Direction
Write out, word for word, every line from the first one through the line that holds "VX, VY = 389.0, 499.0", and nothing else; skip the pictures.

Data
——

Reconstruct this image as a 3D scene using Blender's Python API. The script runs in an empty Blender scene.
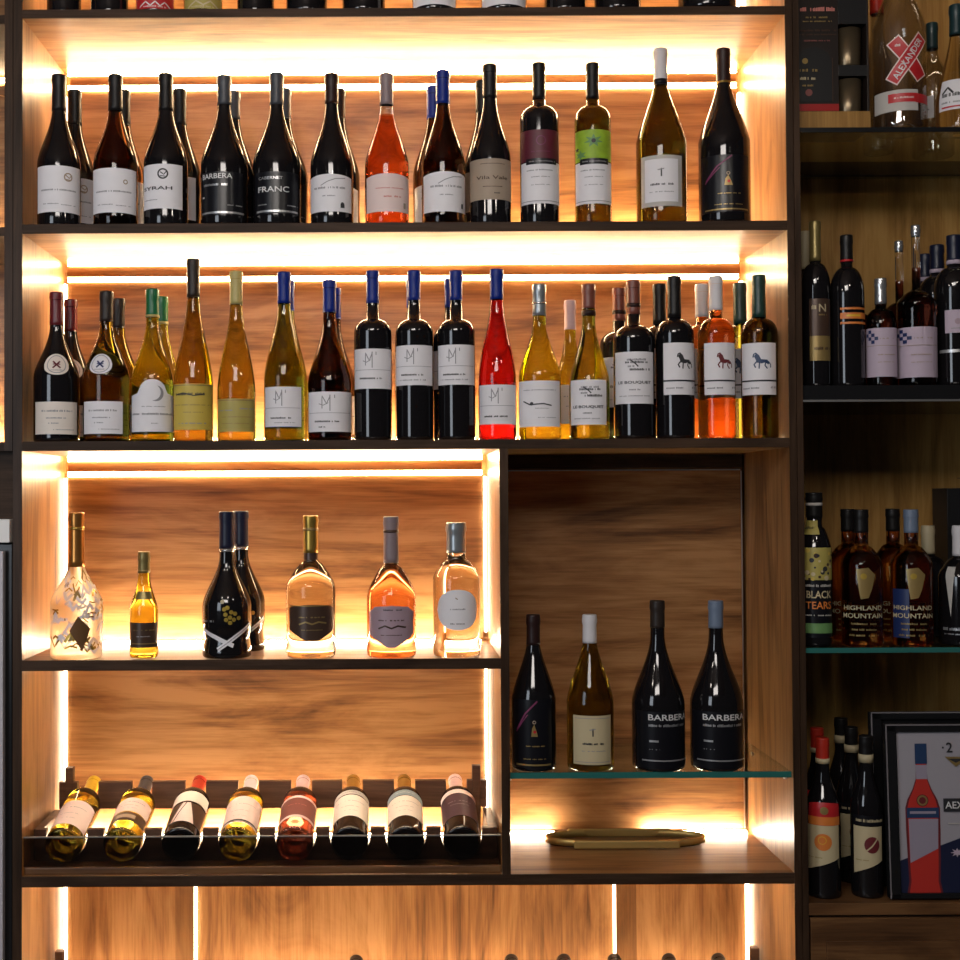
import bpy, bmesh, math, random
from mathutils import Vector, Matrix
random.seed(7)
C = bpy.context.scene.collection
PI = math.pi
Z0 = 1.55            # height of the eye above the floor; shelf heights below are given relative to it
CD = 2.64            # distance of the eye from the shelf fronts
F = 1320.0           # focal length in pixels
VX, VY = 389.0, 499.0

def sc_at(y): return F / (CD + y)
PITCH, ROLL = math.radians(1.2), -.005
PY0 = VY - F*math.tan(PITCH)
CAM_R = Matrix.Rotation(PI/2+PITCH, 3, 'X') @ Matrix.Rotation(ROLL, 3, 'Z')
def wp(px, py, y):
    """where the sight line of a point in the photo meets the upright plane at depth y: (x, height relative to the eye)"""
    d = CAM_R @ Vector(((px-VX)/F, -(py-PY0)/F, -1)); t = (CD+y)/d.y
    return t*d.x, t*d.z
def wx(px, y, py=None): return (px - VX) / sc_at(y) if py is None else wp(px, py, y)[0]
def wz(py, y): return (VY - py) / sc_at(y)

# ------------------------------------------------------------------ materials
MATS = {}
def newmat(name):
    m = bpy.data.materials.new(name); m.use_nodes = True
    MATS[name] = m
    return m, m.node_tree.nodes, m.node_tree.links, m.node_tree.nodes['Principled BSDF']

def plain(name, col, rough=.5, metal=0, spec=.5, coat=0, noise=0.0, nscale=60):
    m, N, L, b = newmat(name)
    b.inputs['Base Color'].default_value = (*col, 1)
    b.inputs['Roughness'].default_value = rough
    b.inputs['Metallic'].default_value = metal
    b.inputs['Specular IOR Level'].default_value = spec
    b.inputs['Coat Weight'].default_value = coat
    if noise:
        tc = N.new('ShaderNodeTexCoord'); nz = N.new('ShaderNodeTexNoise'); nz.inputs['Scale'].default_value = nscale
        mx = N.new('ShaderNodeMix'); mx.data_type = 'RGBA'
        mx.inputs[6].default_value = (*[c*(1-noise) for c in col], 1)
        mx.inputs[7].default_value = (*[min(1, c*(1+noise)) for c in col], 1)
        L.new(tc.outputs['Object'], nz.inputs['Vector']); L.new(nz.outputs['Fac'], mx.inputs[0]); L.new(mx.outputs[2], b.inputs['Base Color'])
    return m

def glass(name, col, ior=1.4, rough=.02):
    m, N, L, b = newmat(name)
    b.inputs['Base Color'].default_value = (*col, 1)
    b.inputs['Roughness'].default_value = rough
    b.inputs['IOR'].default_value = ior
    b.inputs['Transmission Weight'].default_value = 1
    return m

def emit(name, col, strength):
    m, N, L, b = newmat(name)
    b.inputs['Base Color'].default_value = (.9, .9, .9, 1)
    b.inputs['Emission Color'].default_value = (*col, 1)
    b.inputs['Emission Strength'].default_value = strength
    return m

def wood(name, dark, mid, light, grain='X', rough=.40, coat=.12, seed=0., band=9.):
    m, N, L, b = newmat(name)
    tc = N.new('ShaderNodeTexCoord')
    def mapped(along, across):
        mp = N.new('ShaderNodeMapping')
        s = [across]*3; s['XYZ'.index(grain)] = along
        mp.inputs['Scale'].default_value = s; mp.inputs['Location'].default_value = (seed, seed*1.7, seed*.6)
        L.new(tc.outputs['Object'], mp.inputs['Vector']); return mp.outputs['Vector']
    n1 = N.new('ShaderNodeTexNoise'); n1.inputs['Scale'].default_value = 1; n1.inputs['Detail'].default_value = 9
    n1.inputs['Roughness'].default_value = .6; n1.inputs['Distortion'].default_value = 1.9
    L.new(mapped(1.6, band), n1.inputs['Vector'])
    n2 = N.new('ShaderNodeTexNoise'); n2.inputs['Scale'].default_value = 1; n2.inputs['Detail'].default_value = 4
    L.new(mapped(9, 260), n2.inputs['Vector'])
    n3 = N.new('ShaderNodeTexNoise'); n3.inputs['Scale'].default_value = 1; n3.inputs['Detail'].default_value = 3
    L.new(mapped(4, 55), n3.inputs['Vector'])
    a1 = N.new('ShaderNodeMath'); a1.operation = 'MULTIPLY_ADD'; a1.inputs[1].default_value = .30; 
    L.new(n2.outputs['Fac'], a1.inputs[0]); L.new(n1.outputs['Fac'], a1.inputs[2])
    a2 = N.new('ShaderNodeMath'); a2.operation = 'MULTIPLY_ADD'; a2.inputs[1].default_value = .42
    L.new(n3.outputs['Fac'], a2.inputs[0]); L.new(a1.outputs[0], a2.inputs[2])
    r = N.new('ShaderNodeValToRGB'); e = r.color_ramp.elements
    e[0].position = .62; e[0].color = (*dark, 1); e[1].position = 1.10 if False else 1.0; e[1].color = (*light, 1)
    q = e.new(.84); q.color = (*mid, 1)
    L.new(a2.outputs[0], r.inputs['Fac']); L.new(r.outputs['Color'], b.inputs['Base Color'])
    bp = N.new('ShaderNodeBump'); bp.inputs['Strength'].default_value = .12; bp.inputs['Distance'].default_value = .002
    L.new(n2.outputs['Fac'], bp.inputs['Height']); L.new(bp.outputs['Normal'], b.inputs['Normal'])
    b.inputs['Roughness'].default_value = rough; b.inputs['Coat Weight'].default_value = coat; b.inputs['Coat Roughness'].default_value = .18
    b.inputs['Specular IOR Level'].default_value = .15 if name.startswith('dark') else .4
    return m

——

Response to the task
Reconstruct this image as a 3D scene using Blender's Python API. The script runs in an empty Blender scene.
import bpy, bmesh, math, random
from mathutils import Vector, Matrix
random.seed(7)
C = bpy.context.scene.collection
PI = math.pi
Z0 = 1.55            # height of the eye above the floor; shelf heights below are given relative to it
CD = 2.64            # distance of the eye from the shelf fronts
F = 1320.0           # focal length in pixels
VX, VY = 389.0, 499.0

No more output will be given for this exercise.